Pictures stay out. Extract the lines below from the first one through the line with "PI = math.pi", both included.

==================================================

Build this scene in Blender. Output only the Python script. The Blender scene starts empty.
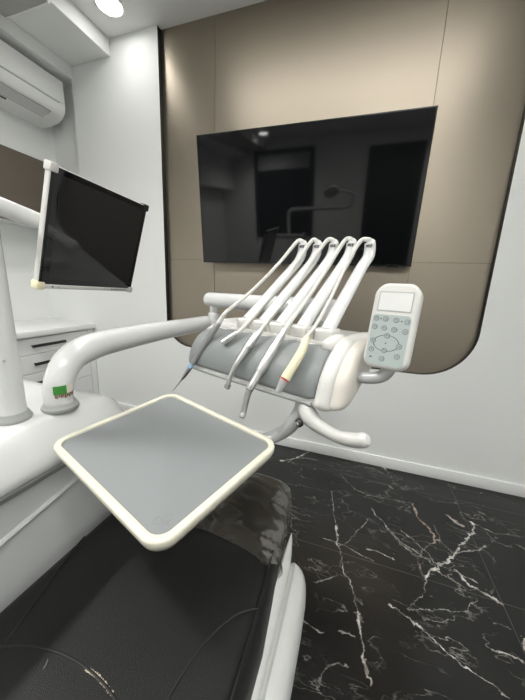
import bpy, bmesh, math, random
from mathutils import Vector, Matrix
random.seed(4)
SC = bpy.context.scene
COL = SC.collection
PI = math.pi

# ------------------------------------------------------------------ materials
def mat(name, col, rough=.5, metal=0., bump=None, emit=None, coat=0., spec=.5, vary=None):
    m = bpy.data.materials.new(name); m.use_nodes = True
    nt = m.node_tree; b = nt.nodes['Principled BSDF']
    b.inputs['Base Color'].default_value = (*col, 1)
    b.inputs['Roughness'].default_value = rough
    b.inputs['Metallic'].default_value = metal
    b.inputs['Coat Weight'].default_value = coat
    b.inputs['Specular IOR Level'].default_value = spec
    if emit:
        b.inputs['Emission Color'].default_value = (*emit[0], 1)
        b.inputs['Emission Strength'].default_value = emit[1]
    if bump or vary:
        tc = nt.nodes.new('ShaderNodeTexCoord')
    if bump:
        scale, strength, kind = bump
        if kind == 'vor':
            t = nt.nodes.new('ShaderNodeTexVoronoi'); t.feature = 'DISTANCE_TO_EDGE'; o = t.outputs['Distance']
        else:
            t = nt.nodes.new('ShaderNodeTexNoise'); t.inputs['Detail'].default_value = 3; o = t.outputs[0]
        t.inputs['Scale'].default_value = scale
        bp = nt.nodes.new('ShaderNodeBump'); bp.inputs['Strength'].default_value = strength
        bp.inputs['Distance'].default_value = .002
        nt.links.new(tc.outputs['Object'], t.inputs['Vector'])
        nt.links.new(o, bp.inputs['Height']); nt.links.new(bp.outputs[0], b.inputs['Normal'])
    if vary:
        scale, amt = vary
        t = nt.nodes.new('ShaderNodeTexNoise'); t.inputs['Scale'].default_value = scale; t.inputs['Detail'].default_value = 4
        nt.links.new(tc.outputs['Object'], t.inputs['Vector'])
        mx = nt.nodes.new('ShaderNodeMix'); mx.data_type = 'RGBA'
        mx.inputs['A'].default_value = (*[c*(1-amt) for c in col], 1)
        mx.inputs['B'].default_value = (*[min(1, c*(1+amt)) for c in col], 1)
        nt.links.new(t.outputs[0], mx.inputs['Factor']); nt.links.new(mx.outputs['Result'], b.inputs['Base Color'])
    return m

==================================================

▶ **Complete response**:
Build this scene in Blender. Output only the Python script. The Blender scene starts empty.
import bpy, bmesh, math, random
from mathutils import Vector, Matrix
random.seed(4)
SC = bpy.context.scene
COL = SC.collection
PI = math.pi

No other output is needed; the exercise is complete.